* _Requirement_: Your task is to retype, word for word, the lines from the start of the data through the line holding "for o in list(bpy.data.objects): bpy.data.objects.remove(o)". Do not include the pictures.

* _Dataset excerpt_:
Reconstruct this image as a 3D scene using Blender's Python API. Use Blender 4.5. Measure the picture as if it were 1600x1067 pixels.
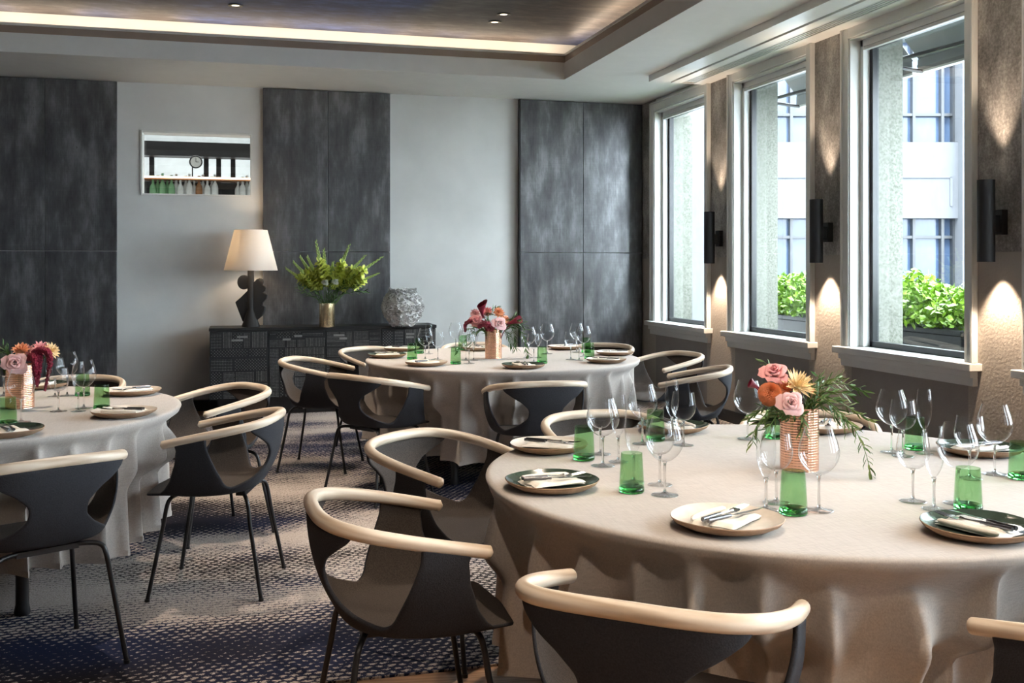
import bpy, math, random
from math import sin, cos, pi, radians, sqrt, atan2, exp
from mathutils import Vector, Matrix
random.seed(7)
SC = bpy.context.scene
COL = SC.collection
for o in list(bpy.data.objects): bpy.data.objects.remove(o)

# ---------------------------------------------------------------- camera
FPX, YH, HC = 1590.0, 416.0, 1.36
YAW = math.atan(428/1590.0)
S, Cc = sin(YAW), cos(YAW)
cam_d = bpy.data.cameras.new('camera'); cam_o = bpy.data.objects.new('camera', cam_d); COL.objects.link(cam_o)
cam_d.sensor_width = 36; cam_d.lens = 36*FPX/1600; cam_d.shift_y = -(533.5-YH)/1600
cam_d.clip_start = .05; cam_d.clip_end = 300
cam_o.location = (0, 0, HC); cam_o.rotation_euler = (pi/2, 0, -YAW)
SC.camera = cam_o
# ---------------------------------------------------------------- view, world, sun
SC.view_settings.view_transform = 'Standard'; SC.view_settings.look = 'None'
SC.view_settings.gamma = 1; SC.view_settings.use_curve_mapping = False
SC.view_settings.exposure = 1.12
SC.cycles.use_denoising = True
SC.cycles.max_bounces = 9; SC.cycles.diffuse_bounces = 4; SC.cycles.glossy_bounces = 3
SC.cycles.transmission_bounces = 6; SC.cycles.transparent_max_bounces = 24
SC.cycles.caustics_reflective = False; SC.cycles.caustics_refractive = False
SC.cycles.sample_clamp_indirect = 4.0
w = bpy.data.worlds.new('sky'); SC.world = w; w.use_nodes = True
bg = w.node_tree.nodes['Background']; bg.inputs[0].default_value = (.86, .935, 1.0, 1); bg.inputs[1].default_value = 12.0
sd = bpy.data.lights.new('sun', 'SUN'); sd.energy = 6.0; sd.angle = radians(1.0); sd.color = (1, .95, .87)
so = bpy.data.objects.new('sun', sd); COL.objects.link(so)
so.rotation_euler = Vector((-.42, -.75, 1.15)).to_track_quat('Z', 'Y').to_euler()
WARM = (1.0, .74, .50)
DOWN_W, COVE_W, SCONCE_W, LAMP_W = 96, 5.0, 20, 3.5

# ---------------------------------------------------------------- measuring helpers
def room(x, D):                       # lateral offset and depth -> room axes
    return (D*S + x*Cc, D*Cc - x*S)
def at_z(px, py, z):
    D = FPX*(HC-z)/(py-YH); X, Y = room((px-800)/FPX*D, D); return (X, Y, z)
def at_d(px, py, D):
    X, Y = room((px-800)/FPX*D, D); return (X, Y, HC-(py-YH)/FPX*D)
def x_on_y(px, Y):
    d = (px-800)/FPX; return Y*(S+d*Cc)/(Cc-d*S)
def y_on_x(px, X):
    d = (px-800)/FPX; return X*(Cc-d*S)/(S+d*Cc)
def z_on_y(px, py, Y):
    d = (px-800)/FPX; return HC-(py-YH)/FPX*Y/(Cc-d*S)
def z_on_x(px, py, X):
    d = (px-800)/FPX; return HC-(py-YH)/FPX*X/(S+d*Cc)

# ---------------------------------------------------------------- materials
def nt(name):
    m = bpy.data.materials.new(name); m.use_nodes = True
    return m, m.node_tree, m.node_tree.nodes, m.node_tree.nodes['Principled BSDF']
def setp(p, color=None, rough=.5, metal=0, spec=None, **k):
    if color is not None: p.inputs['Base Color'].default_value = (*color, 1)
    p.inputs['Roughness'].default_value = rough; p.inputs['Metallic'].default_value = metal
    if spec is not None: p.inputs['Specular IOR Level'].default_value = spec
    for a, b in k.items(): p.inputs[a].default_value = b
def coords(t, scale=(1,1,1), kind='Object', rot=(0,0,0)):
    tc = t.nodes.new('ShaderNodeTexCoord'); mp = t.nodes.new('ShaderNodeMapping')
    mp.inputs['Scale'].default_value = scale; mp.inputs['Rotation'].default_value = rot
    t.links.new(tc.outputs[kind], mp.inputs[0]); return mp.outputs[0]
def noise(t, vec, scale=5, detail=4, rough=.55, dist=0):
    n = t.nodes.new('ShaderNodeTexNoise'); n.inputs['Scale'].default_value = scale
    n.inputs['Detail'].default_value = detail; n.inputs['Roughness'].default_value = rough
    n.inputs['Distortion'].default_value = dist
    if vec is not None: t.links.new(vec, n.inputs['Vector'])
    return n.outputs['Fac']
def ramp(t, fac, stops):
    r = t.nodes.new('ShaderNodeValToRGB'); e = r.color_ramp.elements
    while len(e) > 1: e.remove(e[-1])
    e[0].position = stops[0][0]; e[0].color = (*stops[0][1], 1)
    for p, c in stops[1:]:
        q = e.new(p); q.color = (*c, 1)
    t.links.new(fac, r.inputs[0]); return r.outputs[0]
def math_(t, op, a, b=None, c=None):
    n = t.nodes.new('ShaderNodeMath'); n.operation = op
    for i, v in enumerate((a, b, c)):
        if v is None: continue
        if isinstance(v, (int, float)): n.inputs[i].default_value = v
        else: t.links.new(v, n.inputs[i])
    return n.outputs[0]
def bump(t, p, h, strength=.3, dist=.01):
    b = t.nodes.new('ShaderNodeBump'); b.inputs['Strength'].default_value = strength; b.inputs['Distance'].default_value = dist
    t.links.new(h, b.inputs['Height']); t.links.new(b.outputs[0], p.inputs['Normal'])
def mix(t, fac, a, b, mode='MIX'):
    n = t.nodes.new('ShaderNodeMix'); n.data_type = 'RGBA'; n.blend_type = mode
    for i, v in ((0, fac), (6, a), (7, b)):
        if isinstance(v, (int, float)): n.inputs[i].default_value = v
        elif isinstance(v, tuple): n.inputs[i].default_value = (*v, 1)
        else: t.links.new(v, n.inputs[i])
    return n.outputs[2]
M = {}
def plain(key, color, rough=.5, metal=0, var=0.0, vscale=8, bmp=0, bscale=60, kind='Object', **k):
    m, t, n, p = nt(key.replace('_', ' ')); setp(p, color, rough, metal, **k)
    v = coords(t, kind=kind)
    f = noise(t, v, vscale, 4)
    a = tuple(max(0, c*(1-var)) for c in color); b = tuple(min(1, c*(1+var)) for c in color)
    t.links.new(ramp(t, f, [(.3, a), (.7, b)]), p.inputs['Base Color'])
    if bmp: bump(t, p, noise(t, v, bscale, 4), bmp, .005)
    M[key] = m; return m
plain('plaster', (.72, .72, .70), .75, var=.09, vscale=1.6, bmp=.12, bscale=4)
plain('ceiling_paint', (.80, .795, .76), .7, var=.02)
plain('trim_white', (.76, .76, .73), .35, var=.02)
plain('sash_white', (.80, .81, .80), .3, var=.02)
plain('sash_black', (.02, .022, .025), .35, var=.1)
plain('brown_band', (.34, .27, .22), .5, var=.05)
plain('wall_low', (.42, .37, .32), .9, var=.05, vscale=5, bmp=.7, bscale=55)
plain('wall_low_shaded', (.30, .275, .255), .85, var=.04, bmp=.2, bscale=60)  # same plaster as wall_low, with the shade beneath the sills put into its colour
plain('black_metal', (.012, .012, .014), .38, var=.1)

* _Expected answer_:
Reconstruct this image as a 3D scene using Blender's Python API. Use Blender 4.5. Measure the picture as if it were 1600x1067 pixels.
import bpy, math, random
from math import sin, cos, pi, radians, sqrt, atan2, exp
from mathutils import Vector, Matrix
random.seed(7)
SC = bpy.context.scene
COL = SC.collection
for o in list(bpy.data.objects): bpy.data.objects.remove(o)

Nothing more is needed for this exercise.